Kevin Rudd was removed because, in Julia Gillard’s own words, “the Government had lost its way”.

Now many in the party want him back because they fear that without him Labor will be annihilated at the coming election. Despite Labor’s lack of faith in him, Rudd remains popular with voters, according to polls.

If it were the case that Labor had lost its way back then, then things have gotten worse under Julia Gillard.

There have been fundamental breaches of faith with voters, the entering into a corrosive alliance with the left-wing Greens, an unnecessary tax on carbon dioxide emissions that will be higher and more pervasive than any other in the world, and university student style stunts from the prime ministerial staff that result in Julia Gillard herself suffering the ignominy of being bundled into her car by her security officers without a shoe.

There has been knee-jerk decision-making such as banning cattle trade with Indonesia and policy ineptitude exemplified by Australia’s current inability to keep the northern border of the nation secure from boat arrivals resulting in the deaths of hundreds of people. The list goes on.

With nothing seeming to have worked, Ms Gillard is now usurping the role of the Treasurer Wayne Swan and acting as Government spokesperson on economic matters.

Why? Because that is the only good story currently worth telling, while the carbon tax is not mentioned by anyone because voters don’t want it.

Rudd (according to the polls) at least has a chance to win the next election, and, despite the deep antipathy with which he is held in sections of the party, is seen as worth bringing back.

Yet Rudd himself was originally installed only because the Labor Party had burnt a series of leaders — Kim Beazley, Simon Crean and Mark Latham — and had run out of ideas on how Labor could beat John Howard.

Rudd was simply another experiment. After failing with a “radical” in Mark Latham, Rudd was promoted because he would be a safe conservative alternative to Howard, not because he was liked or admired in the party.

It worked for a while. Rudd was “Howard-lite”. He was a churchgoer; he was socially conservative; he was not beholden to the unions.

But as time went on, Rudd’s flaws surfaced. He proved to be more of a bureaucrat than a politician. His decision-making and his office were chaotic. He preferred the adulation of youngsters on his staff to having hard-headed advisers, and his overblown rhetoric trapped him into promises that were impossible to keep.

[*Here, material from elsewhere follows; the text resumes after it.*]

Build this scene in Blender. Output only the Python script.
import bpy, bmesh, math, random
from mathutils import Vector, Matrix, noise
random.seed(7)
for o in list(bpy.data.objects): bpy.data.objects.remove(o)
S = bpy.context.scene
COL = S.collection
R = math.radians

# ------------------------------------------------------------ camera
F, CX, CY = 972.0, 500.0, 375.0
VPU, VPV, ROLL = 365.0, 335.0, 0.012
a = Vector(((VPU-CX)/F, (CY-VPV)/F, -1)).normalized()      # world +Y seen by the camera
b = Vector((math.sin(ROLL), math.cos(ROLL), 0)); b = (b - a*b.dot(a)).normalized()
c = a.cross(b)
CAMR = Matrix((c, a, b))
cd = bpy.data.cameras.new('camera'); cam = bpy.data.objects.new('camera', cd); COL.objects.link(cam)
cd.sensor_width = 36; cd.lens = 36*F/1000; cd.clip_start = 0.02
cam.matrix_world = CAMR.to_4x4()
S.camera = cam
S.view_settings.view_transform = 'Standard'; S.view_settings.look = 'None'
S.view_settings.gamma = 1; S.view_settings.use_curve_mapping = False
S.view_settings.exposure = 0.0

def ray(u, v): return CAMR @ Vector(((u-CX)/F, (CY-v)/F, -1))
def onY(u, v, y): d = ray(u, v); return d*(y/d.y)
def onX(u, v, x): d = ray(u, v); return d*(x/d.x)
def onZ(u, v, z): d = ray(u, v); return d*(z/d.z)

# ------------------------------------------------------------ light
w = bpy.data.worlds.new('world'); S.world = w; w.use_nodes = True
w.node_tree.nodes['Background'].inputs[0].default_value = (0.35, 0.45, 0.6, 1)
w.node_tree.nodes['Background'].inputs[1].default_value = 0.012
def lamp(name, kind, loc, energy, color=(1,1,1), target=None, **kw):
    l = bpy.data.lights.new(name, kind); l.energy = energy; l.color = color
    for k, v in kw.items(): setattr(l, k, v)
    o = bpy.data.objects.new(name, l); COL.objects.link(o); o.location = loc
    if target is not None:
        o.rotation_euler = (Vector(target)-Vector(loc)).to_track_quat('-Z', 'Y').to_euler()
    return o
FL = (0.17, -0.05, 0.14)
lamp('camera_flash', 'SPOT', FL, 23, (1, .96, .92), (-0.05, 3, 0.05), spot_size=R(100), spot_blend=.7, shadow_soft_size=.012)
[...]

There is no assurance that the traits that caused Labor MPs to turn against him have been fixed.

The fact is that Labor’s problems are fundamental and go beyond its choice of a leader.

The party has run out of ideas — or, even more fundamentally, does not know what it believes in.

It now “believes” in a carbon tax regardless of the logic or the necessity of such a tax.

It “believes” in same-sex marriage regardless of the fact that its leaders (Rudd and Gillard) do not.

It is a sorry mess.

Now Ms Gillard is putting all her eggs into the economic basket, and on Labor’s record of being good economic managers.

This is a desperate and dangerous political strategy.

Given Australia’s vulnerability as a small trading nation, with its thin economic base and a small population, and given that the world’s economy is undergoing a painful process of de-leveraging not seen since the 1930s Great Depression, Australia remains vulnerable to events way beyond the control of the federal Treasury.

If the winds of the global slump blow Australia’s way, there will be very little that a Gillard or Rudd Government can do to stop it.

Labor’s strategy of taking pride in its management of the economy seems foolish in the extreme, but given the track record it should come as no surprise.